In our discussion about crime, both Mr. Lukie and Bully asked me if I was afraid to walk the streets. Yes, I said.

I also mentioned that most blacks were decent law-abiding citizens who may greet you with a good morning shout out with absolutely no criminal intentions However, I emphasised that the blacks who are involved in crime are just about 2% of the entire black population and not the entire African race. Unjustifiably, the entire race gets blamed for the misbehaviour of a tiny minority of their group.

However, it is the silence of the majority of blacks that keeps the black criminal elements alive, as is also the silent Indian majority that keeps crime alive in their country.  What could explain or justify a Waddell arming and training teenaged children to brutalise neighbouring Annandale, and Enterprise and allow the WPA/ACDA’s Mr. Tacuma Ogunseye to label them as “freedom fighters”?  Or the brutality of the Buxton-based Fineman’s gang massacring innocent Indians at Lusignan, degutting children and womenfolk and repeating the same in Bartica? Most of our current crime sprees involve brutal kidnappings, murders, rape, daylight and brazen robberies and this affects the entire strata of our citizenry. Even so, political crimes are a miniscule percentage and ambitious politicians only use it to fuel their own political agendas when they scream racial discrimination and marginalisation. The Indian reaction after the Lusignan massacre of forgiveness is a striking contrast compared to the black political pogrom against Indians at Wismar on May 26 1964 after the two elderly Sealeys were so brutally killed at Buxton. These contrasting episodes do not reconcile with a Christian ethic of turning the other cheek which governs black cultural values and underpinnings.

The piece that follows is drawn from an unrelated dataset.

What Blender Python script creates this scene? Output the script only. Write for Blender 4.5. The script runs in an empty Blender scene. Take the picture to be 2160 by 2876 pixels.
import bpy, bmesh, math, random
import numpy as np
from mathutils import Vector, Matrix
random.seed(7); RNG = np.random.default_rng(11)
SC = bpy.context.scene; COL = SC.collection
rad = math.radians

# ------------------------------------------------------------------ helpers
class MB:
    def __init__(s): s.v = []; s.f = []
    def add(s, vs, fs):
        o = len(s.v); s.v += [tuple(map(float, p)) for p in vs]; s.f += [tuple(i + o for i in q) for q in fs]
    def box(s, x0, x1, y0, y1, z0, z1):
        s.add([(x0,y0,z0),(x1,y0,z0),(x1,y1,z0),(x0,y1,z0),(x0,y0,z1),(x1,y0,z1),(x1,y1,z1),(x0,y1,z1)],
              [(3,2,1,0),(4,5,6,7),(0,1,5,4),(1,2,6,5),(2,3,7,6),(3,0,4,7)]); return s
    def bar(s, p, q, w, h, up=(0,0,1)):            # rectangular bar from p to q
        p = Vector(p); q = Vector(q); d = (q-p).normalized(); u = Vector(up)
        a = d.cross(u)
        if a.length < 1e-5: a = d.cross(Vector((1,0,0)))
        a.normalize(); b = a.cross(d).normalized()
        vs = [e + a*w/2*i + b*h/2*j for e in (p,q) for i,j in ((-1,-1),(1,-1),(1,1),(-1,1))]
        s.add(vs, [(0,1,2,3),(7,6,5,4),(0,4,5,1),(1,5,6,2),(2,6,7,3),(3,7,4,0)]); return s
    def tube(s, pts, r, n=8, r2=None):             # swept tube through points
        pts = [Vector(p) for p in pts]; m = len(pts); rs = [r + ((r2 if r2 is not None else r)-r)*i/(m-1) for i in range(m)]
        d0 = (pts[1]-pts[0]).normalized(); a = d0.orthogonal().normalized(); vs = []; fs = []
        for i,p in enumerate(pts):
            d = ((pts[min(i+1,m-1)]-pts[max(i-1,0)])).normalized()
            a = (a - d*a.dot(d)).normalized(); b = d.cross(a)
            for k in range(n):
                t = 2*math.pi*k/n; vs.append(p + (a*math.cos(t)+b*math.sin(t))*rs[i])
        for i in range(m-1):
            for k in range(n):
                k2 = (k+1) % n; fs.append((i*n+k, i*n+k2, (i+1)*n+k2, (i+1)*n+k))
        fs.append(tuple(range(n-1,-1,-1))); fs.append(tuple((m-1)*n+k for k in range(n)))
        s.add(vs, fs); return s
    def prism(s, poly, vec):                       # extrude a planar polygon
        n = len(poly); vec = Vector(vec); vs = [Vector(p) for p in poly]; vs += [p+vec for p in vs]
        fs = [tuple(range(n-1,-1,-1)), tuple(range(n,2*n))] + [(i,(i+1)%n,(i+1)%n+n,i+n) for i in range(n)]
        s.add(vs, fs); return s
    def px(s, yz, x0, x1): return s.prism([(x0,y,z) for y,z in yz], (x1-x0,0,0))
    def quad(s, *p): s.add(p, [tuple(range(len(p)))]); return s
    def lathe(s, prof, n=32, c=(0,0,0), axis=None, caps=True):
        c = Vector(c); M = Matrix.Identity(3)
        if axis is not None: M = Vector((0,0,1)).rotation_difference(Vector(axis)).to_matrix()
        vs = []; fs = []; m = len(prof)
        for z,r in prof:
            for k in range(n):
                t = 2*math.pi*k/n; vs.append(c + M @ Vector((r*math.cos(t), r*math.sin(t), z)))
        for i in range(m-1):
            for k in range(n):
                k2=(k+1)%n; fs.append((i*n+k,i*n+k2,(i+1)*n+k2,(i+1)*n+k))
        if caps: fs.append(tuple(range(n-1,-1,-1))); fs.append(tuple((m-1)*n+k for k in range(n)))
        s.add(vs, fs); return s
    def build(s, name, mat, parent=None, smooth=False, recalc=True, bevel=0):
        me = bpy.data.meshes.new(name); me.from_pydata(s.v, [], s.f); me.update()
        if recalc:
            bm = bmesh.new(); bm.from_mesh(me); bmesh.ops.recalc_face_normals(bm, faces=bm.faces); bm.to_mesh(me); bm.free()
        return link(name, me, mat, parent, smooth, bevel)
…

No one can support white collar crime which sees civil servants making up fictitious names for old age pensions as the AFC initially warned us or passing goods without appropriate customs duties. With all such white collar crimes I am also totally opposed. Yet I support that blacks should get their fair share while other races are also entitled to theirs. Robbery and crime just cannot be justified by any race in their name and be acceptable as fighting for freedom.

Such white collar occurrences, however, do not cause me to fear walking the streets.
The Trinidad and Tobago Peoples Partnership of Prime Minister Mrs. Kamla  Persad-Bissessar has acted decisively in fighting crime.